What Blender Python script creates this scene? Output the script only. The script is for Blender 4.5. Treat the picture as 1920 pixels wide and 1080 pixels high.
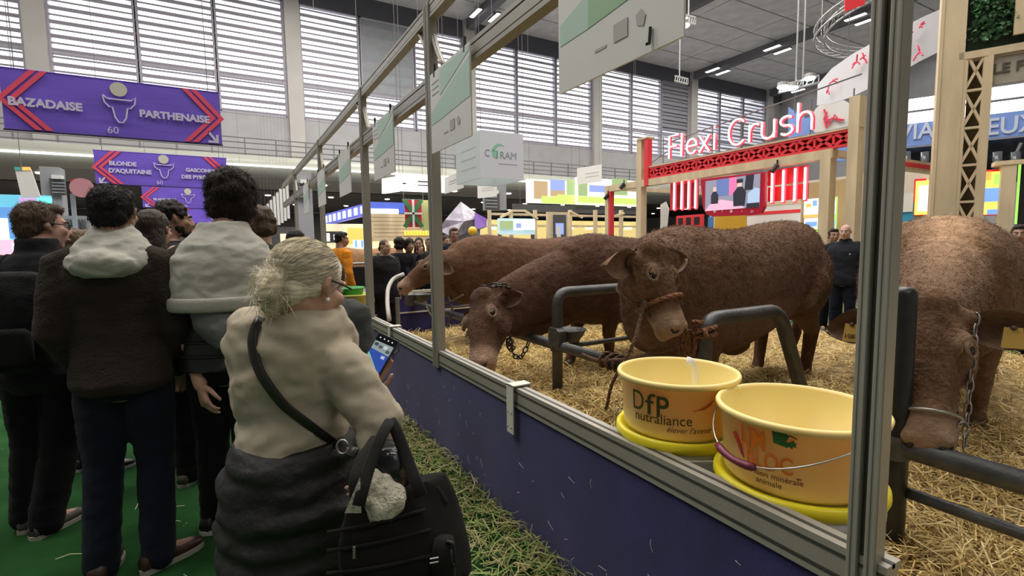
import bpy, bmesh, math, random
import numpy as np
from mathutils import Vector, Matrix, Quaternion, noise as mnoise
random.seed(7); rng = np.random.default_rng(7)
V = Vector; PI = math.pi
sc = bpy.context.scene
for o in list(bpy.data.objects): bpy.data.objects.remove(o)
C = sc.collection

# ------------------------------------------------------------------ camera
F = 927.0; EYE = V((0, 0, 1.45))
_x = V((1638/F, -105/F, 1)).normalized()
_y = V((-529/F, -73/F, 1)); _y = (_y - _x*_x.dot(_y)).normalized()
_z = _x.cross(_y)
MW = Matrix((_x, _y, _z))                       # camera (right, down, forward) -> world
cam = bpy.data.objects.new('camera', bpy.data.cameras.new('camera')); C.objects.link(cam)
r_, d_, f_ = MW.col[0], MW.col[1], MW.col[2]
cm = Matrix((r_, -d_, -f_)).transposed().to_4x4(); cm.translation = EYE
cam.matrix_world = cm
cam.data.sensor_width = 36; cam.data.lens = 36*F/1920; cam.data.clip_end = 300; cam.data.clip_start = .05
sc.camera = cam
# ------------------------------------------------------------------ light and exposure
sc.view_settings.view_transform = 'Standard'; sc.view_settings.look = 'None'
sc.view_settings.gamma = 1; sc.view_settings.use_curve_mapping = False
sc.view_settings.exposure = EXPOSURE = 0.38
w = bpy.data.worlds.new('overcast_sky'); sc.world = w; w.use_nodes = True
w.node_tree.nodes['Background'].inputs[0].default_value = (.93, .95, 1, 1)
w.node_tree.nodes['Background'].inputs[1].default_value = 2.6
def area(name, loc, size, energy, col=(1, .95, .88), rot=(0, 0, 0)):
    l = bpy.data.lights.new(name, 'AREA'); l.shape = 'RECTANGLE'; l.size, l.size_y = size
    l.energy = energy; l.color = col
    o = bpy.data.objects.new(name, l); C.objects.link(o); o.location = loc; o.rotation_euler = rot
    return o
for i, (x, y) in enumerate(((-8, 6), (-8, 22), (6, 3), (6, 12), (6, 26), (20, 6), (20, 22), (38, 10), (38, 26))):
    area('hall_lamp_bank', (x, y, 17.2), (9, 7), 1300)
area('hall_lamp_bank', (4, -12, 17.2), (14, 8), 700)

# ------------------------------------------------------------------ pixel helpers (turn a photo pixel into a point on a real plane)
def ray(px, py): return MW @ V(((px-960)/F, (py-540)/F, 1))
def onx(px, py, X): v = ray(px, py); return EYE + v*(X/v.x)
def ony(px, py, Y): v = ray(px, py); return EYE + v*(Y/v.y)
def onz(px, py, Z): v = ray(px, py); return EYE + v*((Z-EYE.z)/v.z)
def dep(px, py, d): return EYE + ray(px, py)*d
class Wall:
    """a vertical plane through a point, running in direction az (radians from +X)"""
    def __init__(s, p, az): s.p = V(p); s.t = V((math.cos(az), math.sin(az), 0)); s.n = V((s.t.y, -s.t.x, 0))
    def at(s, px, py, off=0):
        v = ray(px, py); k = (s.p + s.n*off - EYE).dot(s.n)/v.dot(s.n); return EYE + v*k

# ------------------------------------------------------------------ materials
MATS = {}
def mat(name, col, rough=.6, metal=0, var=0, vscale=8, bump=0, bscale=60, emit=0, sheen=0, alpha=1, stretch=None, col2=None, sss=0, spec=.5, vdetail=4):
    if name in MATS: return MATS[name]
    m = bpy.data.materials.new(name); m.use_nodes = True; nt = m.node_tree; b = nt.nodes['Principled BSDF']
    b.inputs['Base Color'].default_value = (*col, 1); b.inputs['Roughness'].default_value = rough; b.inputs['Metallic'].default_value = metal
    b.inputs['Specular IOR Level'].default_value = spec
    if sheen: b.inputs['Sheen Weight'].default_value = sheen; b.inputs['Sheen Roughness'].default_value = .5
    if sss: b.inputs['Subsurface Weight'].default_value = sss; b.inputs['Subsurface Scale'].default_value = .02
    if emit: b.inputs['Emission Color'].default_value = (*col, 1); b.inputs['Emission Strength'].default_value = emit
    if alpha < 1: b.inputs['Alpha'].default_value = alpha
    if var or bump:
        tc = nt.nodes.new('ShaderNodeTexCoord'); mp = nt.nodes.new('ShaderNodeMapping')
        nt.links.new(tc.outputs['Object'], mp.inputs[0])
        if stretch: mp.inputs['Scale'].default_value = stretch
    if var:
        n = nt.nodes.new('ShaderNodeTexNoise'); n.inputs['Scale'].default_value = vscale; n.inputs['Detail'].default_value = vdetail
        nt.links.new(mp.outputs[0], n.inputs[0])
        r = nt.nodes.new('ShaderNodeValToRGB'); r.color_ramp.elements[0].position = .3; r.color_ramp.elements[1].position = .7
        lo = col2 or tuple(max(0, c*(1-var)) for c in col); hi = col if col2 else tuple(min(1, c*(1+var)) for c in col)
        r.color_ramp.elements[0].color = (*lo, 1); r.color_ramp.elements[1].color = (*hi, 1)
        nt.links.new(n.outputs[0], r.inputs[0]); nt.links.new(r.outputs[0], b.inputs['Base Color'])
        if emit: nt.links.new(r.outputs[0], b.inputs['Emission Color'])
    if bump:
        n2 = nt.nodes.new('ShaderNodeTexNoise'); n2.inputs['Scale'].default_value = bscale; n2.inputs['Detail'].default_value = 5
        nt.links.new(mp.outputs[0], n2.inputs[0])
        bp = nt.nodes.new('ShaderNodeBump'); bp.inputs['Strength'].default_value = bump; bp.inputs['Distance'].default_value = .02
        nt.links.new(n2.outputs[0], bp.inputs['Height']); nt.links.new(bp.outputs[0], b.inputs['Normal'])
    MATS[name] = m; return m
def mat_attr(name, rough=.8, bump=.3, bscale=60, sheen=0, spec=.3, stretch=None, var=.25, vscale=30):
    """material whose own colours are a colour attribute (coat markings, printed pictures)"""
    if name in MATS: return MATS[name]
    m = mat(name, (1, 1, 1), rough, bump=bump, bscale=bscale, sheen=sheen, spec=spec, stretch=stretch)
    nt = m.node_tree; b = nt.nodes['Principled BSDF']
    a = nt.nodes.new('ShaderNodeAttribute'); a.attribute_name = 'coat'
    n = nt.nodes.new('ShaderNodeTexNoise'); n.inputs['Scale'].default_value = vscale; n.inputs['Detail'].default_value = 6
    mp = [q for q in nt.nodes if q.type == 'MAPPING']
    if mp: nt.links.new(mp[0].outputs[0], n.inputs[0])
    mr = nt.nodes.new('ShaderNodeMapRange'); mr.inputs[1].default_value = .3; mr.inputs[2].default_value = .7
    mr.inputs[3].default_value = 1-var; mr.inputs[4].default_value = 1+var
    nt.links.new(n.outputs[0], mr.inputs[0])
    mx = nt.nodes.new('ShaderNodeVectorMath'); mx.operation = 'SCALE'
    nt.links.new(a.outputs['Color'], mx.inputs[0]); nt.links.new(mr.outputs[0], mx.inputs['Scale'])
    nt.links.new(mx.outputs[0], b.inputs['Base Color'])
    return m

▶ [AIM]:
Lines containing the word "scene" must all be returned from the material above.

▶ [EXERCISE RESPONSE]:
What Blender Python script creates this scene? Output the script only. The script is for Blender 4.5. Treat the picture as 1920 pixels wide and 1080 pixels high.
sc = bpy.context.scene